Decline in Forex Reserves Narrow as Govt Incurs More Foreign Debt

KATADATA - The withdrawal of foreign debt has successfully softened the downward trend in Indonesia’s foreign exchange reserves last month. Although recorded the lowest level since January 2014, the country’s forex reserves did not fall below US$100 billion or just shrink US$500 million compared to the previous month to US$100.2 billion.
Executive Director of Bank Indonesia’s Communication Department Tirta Segara said that the decline in forex reserves in November 2015 was a result of government's spending on external debt payment and the Rupiah exchange rate intervention in the forex market. Throughout last month, Indonesian Central Bank spent IDR241.6 trillion for open market operations. This was bigger than that in October 2015 of IDR218 trillion.

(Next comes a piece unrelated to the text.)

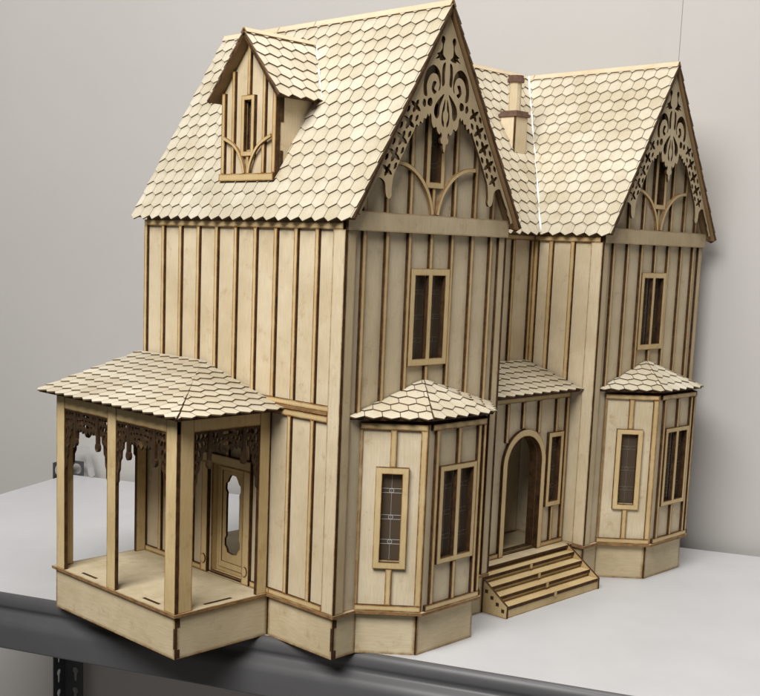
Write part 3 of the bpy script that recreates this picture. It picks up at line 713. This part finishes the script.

However, foreign exchange earnings from oil and gas and the withdrawal of foreign debt were able to prevent further decline in forex reserves. Based on forex reserve components as of 30 November 2015, the amount of base money reached IDR895.2 trillion. This was bigger than the previous month due to the increase in the circulation of banknotes and coins from IDR520.2 trillion to IDR526.6 trillion.
The net foreign asset position in November 2015 reached IDR1345.1 trillion or jumped from the previous month of IDR1331.6 trillion due to the withdrawal of foreign debt. As a result, net domestic asset was minus IDR449.9 trillion, or swell from the previous month of minus IDR440.4 trillion. Forex reserve position in November 2015 is still sufficient to finance 7.1 months of imports, or about 6.9 months of imports and foreign debt payment which is still above the standard adequacy threshold of three months of imports.